うわぁ、圧巻の光景です。すごい構造の建築ですね。これは一見に値します。来てよかったと早くも感動!空は青く、空気も澄んでいて、天界が近く感じられます。
岩屋神社は532年から存在する歴史ある神社で、国重要文化財である本殿は1698年に筑前福岡藩4代藩主、黒田綱政によって建立されたそうです。
自然を破壊せず、岩の窪みをそのまま活かして造るなんて、素晴らしい発想です。どういういきさつでここに作られたのかはわかりませんが、それだけ自然を畏怖していた証拠ではないでしょうか。
内殿には「宝珠石」がご神体として祀られています。547年のある日、突然光り輝くものが天からここ岩屋に降って来て、それを宝珠石と名付け薦(こも)で覆って祀ったそうです。別名「星の玉」と言い、隕石ではないかと言われています。
「直接見ると目がつぶれる」という言い伝えがあるので、648年以降4年に1回行われる「薦替えの儀」でも、目隠しをし、口に榊の葉を咥えて行うそうです。
1500年もの間、誰も見たことがないという宝珠石。幾重にも薦で包まれているそうですが、まさに神秘のベールに包まれていますね。
こちらは本殿横にある岩の割れ目。「針の耳」と呼ばれていて(糸を通す針の穴のこと)親不孝者が通ると上から石が落ちて来るという伝承があるそうです。信じやすいタイプなので、親不孝の自覚がある私は通りませんでした。
さらに上に登ると、岩屋神社境内社の熊野神社本殿があります。天狗が蹴って穴を空けたという熊野岩の険しい岩場に立てかけた懸(かけ)造りです。こちらも国指定の重要文化財です。
青空の元に見えてくる不思議な光景。1686年に村民が建てたそうですが、またもや「なぜ、こんなところに」と思わざるを得ません。やはり自然を活かして、ということなのでしょうか。天狗さんのお導き?
完全に岩の中に隠れているので、上から見たら何があるかわからないでしょうね。
なんとか正面から写真を撮りたくて、苔ですべる急斜面をしゃがみながら登って回り込みました。危ない危ない、そこまで行くか。こんな神聖な場所に来てまで欲望丸出し(笑)
岩屋神社一帯は古代から多くの行者が修行した修験道の聖地だそうです。中世には祭事でにぎわったものの、戦国時代の争乱で建造物は全て焼かれてしまい、江戸時代に今の本殿が建立されてから300年以上、目だった修理はされていないそうです。
こちらは「岩屋の馬の首根岩と洞門」で、洞門は江戸時代に山伏によって彫られたそうです。

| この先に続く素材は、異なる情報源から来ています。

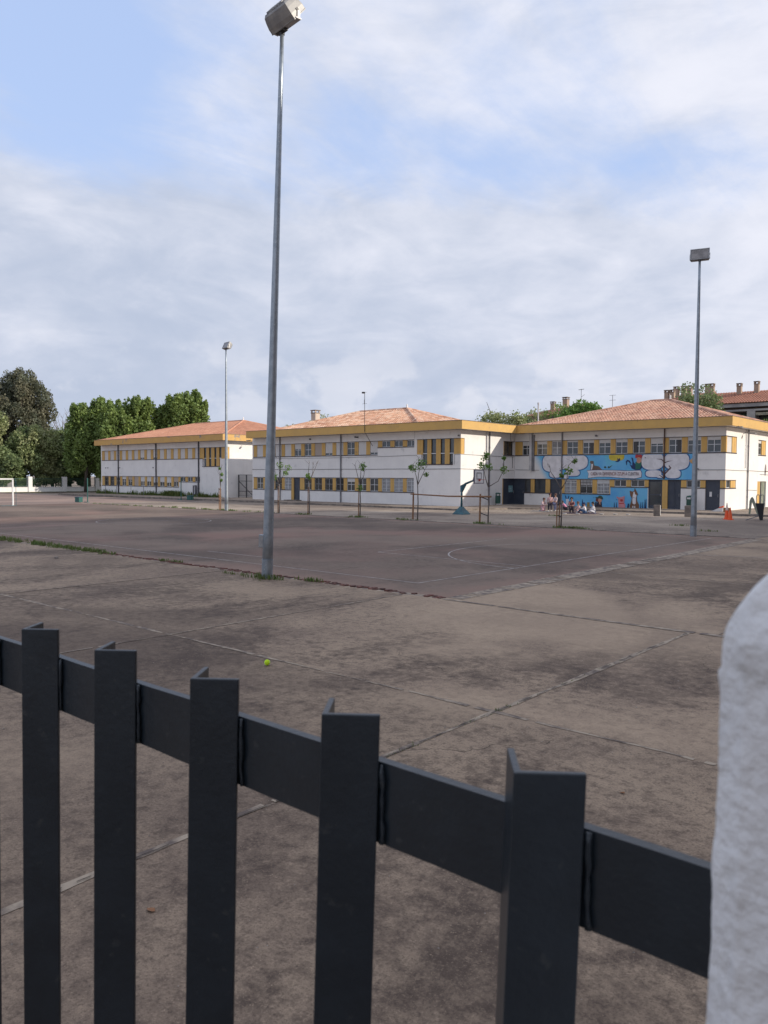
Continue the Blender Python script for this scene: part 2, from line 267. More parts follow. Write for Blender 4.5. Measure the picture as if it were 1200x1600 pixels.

本当に奇岩が多い場所なんですね。
岩屋神社のご神木のひとつ、こちらの大イチョウもものすごい存在感です。「岩屋神社の盛衰と人々の祈りを見つめてきた」大イチョウ。(ガイド板の説明文)
他の木々もみな大樹です。神社のある所には大樹あり、ですね。
神々が降臨すると言われてきた神聖な場所であり、古くから人々の信仰の対象となってきた岩屋の奇岩群。そして古代から多くの行者が修行してきた修験道の聖地。
そんな聖なる場所を訪れて感じたのは、やっぱり自然を「神宿る存在」と畏れ敬う人の心でしょうか。なぜわざわざ平地ではなく、険しい岩に本殿を造ったのか。しかも岩を削ったりせずに、元々の窪みを最大限活かして建てている。
神々が降臨する場所に勝手に手を加えてはいけない。自然が作り出した奇岩に畏怖の心を持ち、人間の方が自然に合わせる形で造られたのでしょう。貴重な文化財と昔の人々の謙虚な心に触れ、こちらも心が洗われる思いでした。